EXERCISE AIM >>
Copy all lines of the listing that include the string "objects".

DATA LINES >>
[start]

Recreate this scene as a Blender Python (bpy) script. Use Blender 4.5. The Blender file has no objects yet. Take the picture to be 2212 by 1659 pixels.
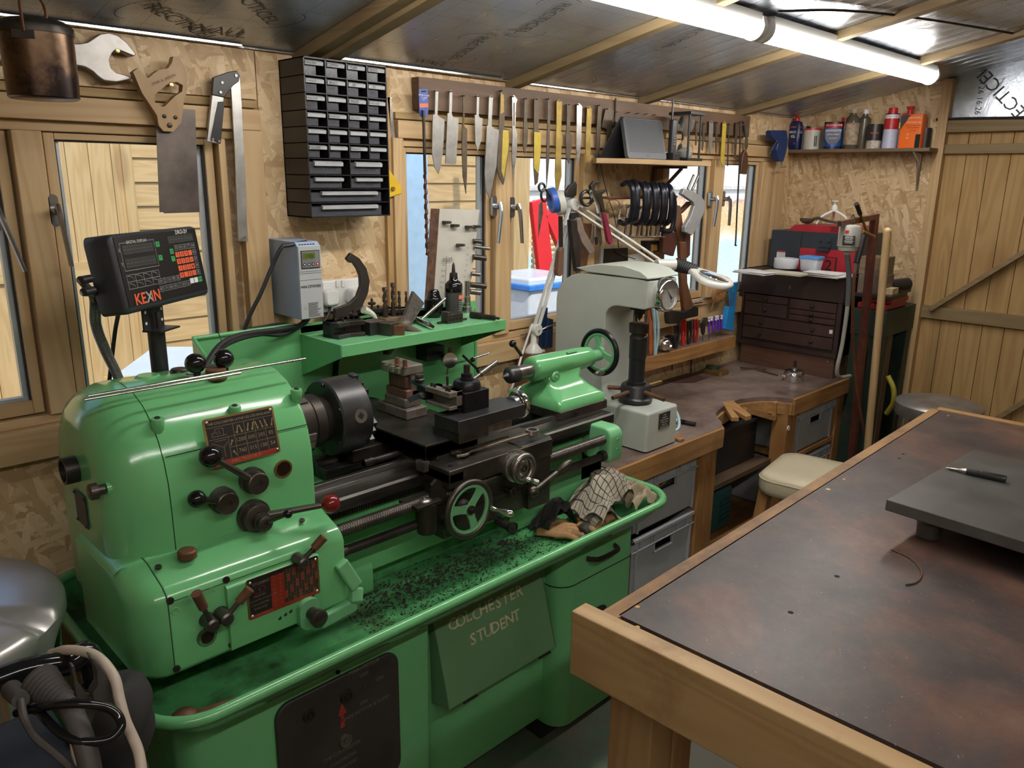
import bpy,math,random
from mathutils import Vector as V,Matrix,Quaternion
from math import sin,cos,pi,radians
random.seed(7)
S=bpy.context.scene
COL=S.collection
# ------------------------------------------------------------ camera (principal axes measured from the vanishing points)
FPX=1700.5
RM=Matrix(((0.71121876,0.17139009,-0.68175752),(-0.7028706,0.18974639,-0.68554301),(0.01186575,0.96675837,0.25541625)))
CAM=V((0,0,1.6))
cd=bpy.data.cameras.new('camera');cam=bpy.data.objects.new('camera',cd);COL.objects.link(cam)
cd.sensor_width=36;cd.lens=36*FPX/2212;cd.clip_start=.02;cd.clip_end=200
cam.matrix_world=Matrix.Translation(CAM)@RM.to_4x4()
S.camera=cam
# ------------------------------------------------------------ light
S.view_settings.view_transform='Standard';S.view_settings.look='None'
S.view_settings.gamma=1;S.view_settings.use_curve_mapping=False
S.view_settings.exposure=0.0
w=bpy.data.worlds.new('sky');S.world=w;w.use_nodes=True
nt=w.node_tree;bg=nt.nodes['Background']
sk=nt.nodes.new('ShaderNodeTexSky');sk.sky_type='NISHITA';sk.sun_disc=False
sk.sun_elevation=radians(50);sk.sun_rotation=radians(200)
nt.links.new(sk.outputs[0],bg.inputs[0]);bg.inputs[1].default_value=.30
sd=bpy.data.lights.new('sun','SUN');sd.energy=3.1;sd.angle=radians(1);sd.color=(1,.95,.86)
so=bpy.data.objects.new('sun',sd);COL.objects.link(so)
so.rotation_euler=V((.18,.62,-.76)).to_track_quat('-Z','Y').to_euler()
LAMP=38.0
# ------------------------------------------------------------ pixel -> place (for measured points)
def ray(px,py):return RM@V((px-1106,829.5-py,-FPX))
def AY(px,py,y):d=ray(px,py);return CAM+d*((y-CAM.y)/d.y)
def AZ(px,py,z):d=ray(px,py);return CAM+d*((z-CAM.z)/d.z)
def AX(px,py,x):d=ray(px,py);return CAM+d*((x-CAM.x)/d.x)
# ------------------------------------------------------------ materials
MATS={}
def nodes(m):
 m.use_nodes=True;t=m.node_tree;return t,t.nodes['Principled BSDF']
def N(t,typ,**k):
 n=t.nodes.new(typ)
 for a,b in k.items():
  if a.startswith('i_'):n.inputs[a[2:].replace('_',' ')].default_value=b
  else:setattr(n,a,b)
 return n
def ramp(t,src,stops):
 r=t.nodes.new('ShaderNodeValToRGB');t.links.new(src,r.inputs[0]);e=r.color_ramp.elements
 while len(e)<len(stops):e.new(.5)
 for q,(p,c)in zip(e,stops):q.position=p;q.color=(*c,1)if len(c)==3 else c
 return r.outputs[0]
def mix(t,f,a,b,mode='MIX'):
 n=t.nodes.new('ShaderNodeMix');n.data_type='RGBA';n.blend_type=mode
 for s,v in((0,f),(6,a),(7,b)):
  if hasattr(v,'is_linked')or hasattr(v,'links'):t.links.new(v,n.inputs[s])
  elif s==0:n.inputs[0].default_value=v
  else:n.inputs[s].default_value=(*v[:3],1)
 return n.outputs[2]
def coord(t,scale=(1,1,1),rot=(0,0,0)):
 c=t.nodes.new('ShaderNodeTexCoord');m=t.nodes.new('ShaderNodeMapping')
 m.inputs['Scale'].default_value=scale;m.inputs['Rotation'].default_value=rot
 t.links.new(c.outputs['Object'],m.inputs[0]);return m.outputs[0]
def noise(t,vec,sc,det=3,rough=.55,dist=0):
 n=t.nodes.new('ShaderNodeTexNoise');t.links.new(vec,n.inputs['Vector'])
 n.inputs['Scale'].default_value=sc;n.inputs['Detail'].default_value=det
 n.inputs['Roughness'].default_value=rough;n.inputs['Distortion'].default_value=dist;return n.outputs[0]
def bump(t,b,h,st,d=.002):
 n=t.nodes.new('ShaderNodeBump');n.inputs['Strength'].default_value=st;n.inputs['Distance'].default_value=d
 t.links.new(h,n.inputs['Height']);t.links.new(n.outputs[0],b.inputs['Normal'])
def sc(c,k):return tuple(max(0,min(1,x*k))for x in c[:3])
def mat(name,col,rough=.5,metal=0,var=.25,vs=18,bmp=.15,dirt=None,dth=.62,alpha=1,trans=0,emit=0,coat=0,ior=None,rv=.1):
 if name in MATS:return MATS[name]
 m=bpy.data.materials.new(name);t,b=nodes(m);MATS[name]=m
 b.inputs['Base Color'].default_value=(*col,1);b.inputs['Roughness'].default_value=rough
 b.inputs['Metallic'].default_value=metal;b.inputs['Coat Weight'].default_value=coat
 b.inputs['Coat Roughness'].default_value=.12
 if trans:b.inputs['Transmission Weight'].default_value=trans
 if ior:b.inputs['IOR'].default_value=ior
 if alpha<1:b.inputs['Alpha'].default_value=alpha
 if emit:
  b.inputs['Emission Color'].default_value=(*col,1);b.inputs['Emission Strength'].default_value=emit
 if var:
  v=coord(t);n=noise(t,v,vs,5,.6)
  c=ramp(t,n,[(.3,sc(col,1-var)),(.7,sc(col,1+var))])
  if dirt:
   n2=noise(t,v,vs*.45,8,.7)
   f=ramp(t,n2,[(dth-.05,(0,0,0)),(dth+.08,(1,1,1))])
   c=mix(t,f,c,dirt)
  t.links.new(c,b.inputs['Base Color'])
  rr=t.nodes.new('ShaderNodeMapRange');t.links.new(n,rr.inputs[0])
  rr.inputs[3].default_value=max(.02,rough-rv);rr.inputs[4].default_value=min(1,rough+rv)
  t.links.new(rr.outputs[0],b.inputs['Roughness'])
  if bmp:bump(t,b,noise(t,v,vs*4,3),bmp,.001)
 return m
def wood(name,a,b_,axis='X',rough=.6,scale=1.,knots=.0,mid=None,dirt=None,dth=.6,dsc=3):
 if name in MATS:return MATS[name]
 m=bpy.data.materials.new(name);t,b=nodes(m);MATS[name]=m
 s={'X':(1.2,14,14),'Y':(14,1.2,14),'Z':(14,14,1.2)}[axis]
 v=coord(t,tuple(x*scale for x in s))
 big=noise(t,v,.55,2,.5,.6)
 wv=t.nodes.new('ShaderNodeMath');wv.operation='MULTIPLY';wv.inputs[1].default_value=55;t.links.new(big,wv.inputs[0])
 sn=t.nodes.new('ShaderNodeMath');sn.operation='SINE';t.links.new(wv.outputs[0],sn.inputs[0])
 mr=t.nodes.new('ShaderNodeMapRange');mr.inputs[1].default_value=-1;t.links.new(sn.outputs[0],mr.inputs[0])
 c=ramp(t,mr.outputs[0],[(0,a),(.55,mid or tuple((x+y)/2 for x,y in zip(a,b_))),(1,b_)])
 fine=noise(t,v,6,4,.7)
 c=mix(t,.45,c,ramp(t,fine,[(.3,sc(a,.8)),(.7,sc(b_,1.12))]))
 blot=noise(t,coord(t),2.2,3)
 c=mix(t,.5,c,ramp(t,blot,[(.3,(.78,.76,.72)),(.7,(1,1,1))]),'MULTIPLY')
 if knots:
  kv=coord(t,tuple(x*.55 for x in{'X':(1.6,5,5),'Y':(5,1.6,5),'Z':(5,5,1.6)}[axis]))
  vo=t.nodes.new('ShaderNodeTexVoronoi');vo.inputs['Scale'].default_value=1.3;t.links.new(kv,vo.inputs['Vector'])
  k=ramp(t,vo.outputs['Distance'],[(.0,(1,1,1)),(.06+.06*knots,(1,1,1)),(.13+.08*knots,(0,0,0))])
  c=mix(t,k,c,mix(t,.35,c,(.13,.045,.015)))
 if dirt:
  n2=noise(t,coord(t),dsc,8,.7)
  c=mix(t,ramp(t,n2,[(dth-.12,(0,0,0)),(dth+.12,(1,1,1))]),c,dirt)
 t.links.new(c,b.inputs['Base Color']);b.inputs['Roughness'].default_value=rough
 bump(t,b,fine,.25,.0015);return m
def osb(name,flat='Y'):
 if name in MATS:return MATS[name]
 m=bpy.data.materials.new(name);t,b=nodes(m);MATS[name]=m
 def layer(ang,s,seed):
  r=(0,ang,0)if flat=='Y' else(ang,0,0)
  base=coord(t);ad=t.nodes.new('ShaderNodeVectorMath');ad.operation='ADD'
  nn=t.nodes.new('ShaderNodeTexNoise');nn.inputs['Scale'].default_value=14+seed;nn.inputs['Detail'].default_value=3;t.links.new(base,nn.inputs['Vector'])
  scl=t.nodes.new('ShaderNodeVectorMath');scl.operation='SCALE';scl.inputs['Scale'].default_value=.012;t.links.new(nn.outputs['Color'],scl.inputs[0])
  t.links.new(base,ad.inputs[0]);t.links.new(scl.outputs[0],ad.inputs[1])
  m0=t.nodes.new('ShaderNodeMapping');m0.inputs['Rotation'].default_value=r;t.links.new(ad.outputs[0],m0.inputs[0])
  mp=t.nodes.new('ShaderNodeMapping')
  mp.inputs['Scale'].default_value=(s,s,s*4.6)if flat=='Y' else(s,s,s*4.6)
  t.links.new(m0.outputs[0],mp.inputs[0])
  rt=mp
  vo=t.nodes.new('ShaderNodeTexVoronoi');vo.inputs['Scale'].default_value=1;vo.inputs['Randomness'].default_value=1
  t.links.new(rt.outputs[0],vo.inputs['Vector'])
  sep=t.nodes.new('ShaderNodeSeparateColor');t.links.new(vo.outputs['Color'],sep.inputs[0])
  mp2=t.nodes.new('ShaderNodeMapping');mp2.inputs['Scale'].default_value=(.6,1,5);t.links.new(rt.outputs[0],mp2.inputs[0])
  g=noise(t,mp2.outputs[0],4,3,.6)
  c=ramp(t,sep.outputs[0],[(0,(.44,.29,.145)),(.3,(.56,.40,.225)),(.65,(.66,.49,.29)),(1,(.76,.60,.39))])
  c=mix(t,.6,c,ramp(t,g,[(.3,(.78,.72,.64)),(.62,(1.0,1.0,1.0))]),'MULTIPLY')
  ed=t.nodes.new('ShaderNodeTexVoronoi');ed.feature='DISTANCE_TO_EDGE';ed.inputs['Scale'].default_value=1;t.links.new(rt.outputs[0],ed.inputs['Vector'])
  c=mix(t,ramp(t,ed.outputs['Distance'],[(0,(.35,.35,.35)),(.025,(0,0,0))]),c,(.25,.13,.05))
  return c,sep.outputs[1]
 c,_=layer(.5,12,0)
 for ang,s_,sd in((-.75,15,5),(1.35,12,9),(.12,17,3),(-1.2,13,7)):
  c2,k2=layer(ang,s_,sd);c=mix(t,ramp(t,k2,[(.62,(0,0,0)),(.64,(1,1,1))]),c,c2)
 c=mix(t,.4,c,ramp(t,noise(t,coord(t),3,3),[(.3,(.8,.76,.7)),(.7,(1,1,1))]),'MULTIPLY')
 t.links.new(c,b.inputs['Base Color']);b.inputs['Roughness'].default_value=.55
 bump(t,b,c,.3,.002);return m
def foil(name):
 m=bpy.data.materials.new(name);t,b=nodes(m);MATS[name]=m
 v=coord(t);n=noise(t,v,2.2,5,.6,.4)
 c=ramp(t,n,[(.3,(.38,.42,.49)),(.7,(.60,.65,.73))])
# printed dashed grid and slit lines
 sp=t.nodes.new('ShaderNodeSeparateXYZ');t.links.new(v,sp.inputs[0])
 def line(out,period,wdt):
  q=t.nodes.new('ShaderNodeMath');q.operation='PINGPONG';q.inputs[1].default_value=period/2;t.links.new(out,q.inputs[0])
  l=t.nodes.new('ShaderNodeMath');l.operation='LESS_THAN';l.inputs[1].default_value=wdt;t.links.new(q.outputs[0],l.inputs[0]);return l.outputs[0]
 def mul(a,b2):
  q=t.nodes.new('ShaderNodeMath');q.operation='MULTIPLY';t.links.new(a,q.inputs[0]);t.links.new(b2,q.inputs[1]);return q.outputs[0]
 def dash(a,other):return mul(a,line(other,.012,.0038))
 g1=dash(line(sp.outputs[0],.1,.0008),sp.outputs[1]);g2=dash(line(sp.outputs[1],.1,.0008),sp.outputs[0])
 mx=t.nodes.new('ShaderNodeMath');mx.operation='MAXIMUM';t.links.new(g1,mx.inputs[0]);t.links.new(g2,mx.inputs[1])
 mu=t.nodes.new('ShaderNodeMath');mu.operation='MULTIPLY';mu.inputs[1].default_value=.8;t.links.new(mx.outputs[0],mu.inputs[0])
 c=mix(t,mu.outputs[0],c,(.06,.06,.06))
 t.links.new(c,b.inputs['Base Color']);b.inputs['Metallic'].default_value=.85
 rr=t.nodes.new('ShaderNodeMapRange');t.links.new(noise(t,v,9,4),rr.inputs[0]);rr.inputs[3].default_value=.2;rr.inputs[4].default_value=.42
 t.links.new(rr.outputs[0],b.inputs['Roughness'])
 bump(t,b,noise(t,v,5,5,.6,.5),.5,.012);return m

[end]

SOLUTION TO THIS TASK >>
Recreate this scene as a Blender Python (bpy) script. Use Blender 4.5. The Blender file has no objects yet. Take the picture to be 2212 by 1659 pixels.
cd=bpy.data.cameras.new('camera');cam=bpy.data.objects.new('camera',cd);COL.objects.link(cam)
so=bpy.data.objects.new('sun',sd);COL.objects.link(so)